After years of volunteering while working in the corporate world, Mary Lynn Foster will take a more active role in nonprofits.

After years of volunteering while working in the corporate world, Mary Lynn Foster will take a more active role in nonprofits.

The 15-year Dublin resident is set to take the helm of the Children's Hunger Alliance Sept. 16 and lead the statewide agency that works to eliminate childhood hunger in Ohio.

After eight years as chief operating officer at Charles Penzone, Foster said the time was right to take on a new challenge as CEO of the alliance, with her son starting his senior year in college and her daughter entering DePaul University.

"It was a perfect opportunity now that my kids are in college," Foster said.

"It offers me the opportunity to travel the state through all 88 counties to complete the mission of the Children's Hunger Alliance, which is eradicating childhood hunger in Ohio," she said.

"It's the perfect opportunity, professionally and personally."

Starting in the world of accounting, working at Scotts in Marysville and finally leading Charles Penzone Salons, Foster said, gave her a chance to get into philanthropy and children's advocacy.

At Scotts, Foster said she grew the company's United Way contributions and at Charles Penzone participated in many events and fundraisers for nonprofits including Kids Caring for Kids, Hairdressers Unlocking Hope, Habitat for Humanity, Pelotonia and the Koman Race for the Cure.

Outside of work, Foster was on the advisory board of the Conway Center for Family Business and several Goodwill Columbus boards and committees.

She and her husband also got involved with Dublin groups.

"When my kids were in high school I was on the Columbus Children's Choir board to assist," Foster said. "I was a (Dublin) Jerome (High School) Music Booster.

"I'm a big advocate for music and the arts. My daughter was a soccer player so I helped with the soccer boosters was well," Foster said.

"My husband and I are fully engaged in the community and our children's lives. We feel it's very important to give back."

With a strong business background and experience with nonprofits, Foster said she has the knowledge to lead the agency that helps provide education for a healthy life and healthy meals for children during the school year and in the summer.

She takes over the reins of the Hunger Alliance from retiring CEO Mary Lou Langenhop, who has led the organization since 2009.

"I see a lot of similarities between for-profit and nonprofits," Foster said. "There are differences, but also similarities.

"There's a big movement to bring corporate or for-profit leaders to the nonprofit sector to bring leadership skills and learning and apply those to the nonprofit as well. There will be some learning curve, but I'm anxious to bring those skills."
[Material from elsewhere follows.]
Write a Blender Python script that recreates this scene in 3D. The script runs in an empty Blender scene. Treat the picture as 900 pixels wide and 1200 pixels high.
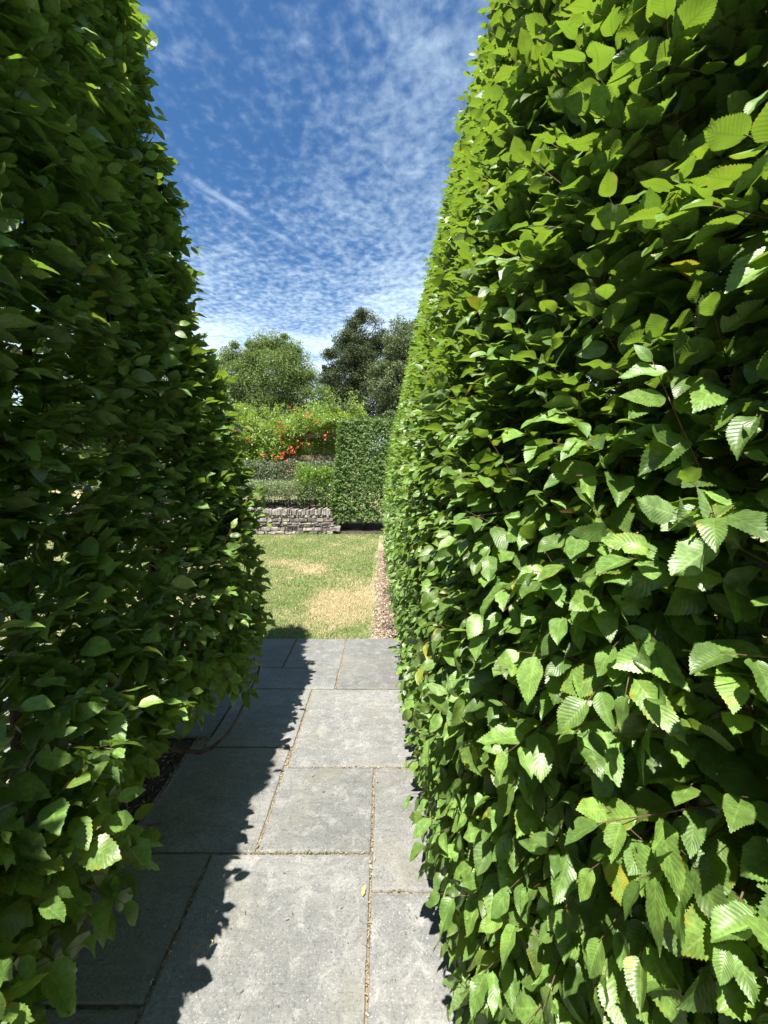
import bpy, math, random
import numpy as np
rng = np.random.default_rng(11)
random.seed(11)
C = bpy.context.scene.collection
CAM = np.array([0.0, 0.0, 1.6])
R = math.radians

# ------------------------------------------------------------------ helpers
def norm(a):
    return a / np.maximum(np.linalg.norm(a, axis=-1, keepdims=True), 1e-9)

def wob(p, s=1.0, k=0.0):
    """cheap smooth noise in about -1..1 over points p (n,3)"""
    x, y, z = p[..., 0]*s, p[..., 1]*s, p[..., 2]*s
    return (np.sin(1.7*x+2.3*y+1.1*z+k) + np.sin(-2.9*x+1.3*y+2.7*z+1.3+2*k)
            + np.sin(3.9*x+4.1*y-3.3*z+2.1+3*k)*0.6 + np.sin(7.1*x-5.3*y+6.1*z+0.7+k)*0.35) / 2.4

def link(name, me, parent=None):
    o = bpy.data.objects.new(name, me)
    C.objects.link(o)
    if parent is not None:
        o.parent = parent
    return o

def tag(o, label=None, cat=None, group=None, kind=None):
    if label: o['label'] = label
    if cat: o['category'] = cat
    if group: o['group'] = group
    if kind: o['kind'] = kind
    return o

def thing(name, label, cat, loc=(0, 0, 0), group=None):
    o = bpy.data.objects.new(name, None)
    C.objects.link(o)
    o.empty_display_size = 0.2
    o.location = loc
    return tag(o, label, cat, group)

def build(name, V, F, mats, parent=None, luv=None, rnd=None, smooth=False, matidx=None, world=True):
    """V (n,3); F list of arrays (m,3) or (m,4)"""
    if not isinstance(F, list): F = [F]
    F = [f for f in F if len(f)]
    me = bpy.data.meshes.new(name)
    V = np.asarray(V, dtype=np.float32).copy()
    if parent is not None and world:
        V -= np.array(parent.location, dtype=np.float32)
    me.vertices.add(len(V)); me.vertices.foreach_set('co', V.ravel())
    loops = np.concatenate([f.ravel() for f in F]).astype(np.int32)
    tot = np.concatenate([np.full(len(f), f.shape[1]) for f in F]).astype(np.int32)
    st = np.concatenate([[0], np.cumsum(tot)[:-1]]).astype(np.int32)
    me.loops.add(len(loops)); me.loops.foreach_set('vertex_index', loops)
    me.polygons.add(len(tot)); me.polygons.foreach_set('loop_start', st)
    if luv is not None:
        a = me.attributes.new('luv', 'FLOAT_VECTOR', 'POINT')
        b = np.zeros((len(V), 3), np.float32); b[:, :luv.shape[1]] = luv
        a.data.foreach_set('vector', b.ravel())
    if rnd is not None:
        a = me.attributes.new('rnd', 'FLOAT_COLOR', 'POINT')
        b = np.ones((len(V), 4), np.float32); b[:, :rnd.shape[1]] = rnd
        a.data.foreach_set('color', b.ravel())
    if not isinstance(mats, (list, tuple)): mats = [mats]
    for m in mats: me.materials.append(m)
    if matidx is not None:
        me.polygons.foreach_set('material_index', matidx.astype(np.int32))
    me.update(calc_edges=True)
    me.polygons.foreach_set('use_smooth', np.full(len(tot), smooth))
    me.validate()
    return link(name, me, parent)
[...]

Foster said she hopes to cut food insecurity among Ohio children and help them lead healthier lives.

"Our goal is to make (Children's Hunger Alliance) a household name in Ohio," she said.

"I'll be out there campaigning and asking for everyone's support to eradicate childhood hunger," she said.

"Children grow and thrive in the Dublin community. My wish is for all children to have those opportunities."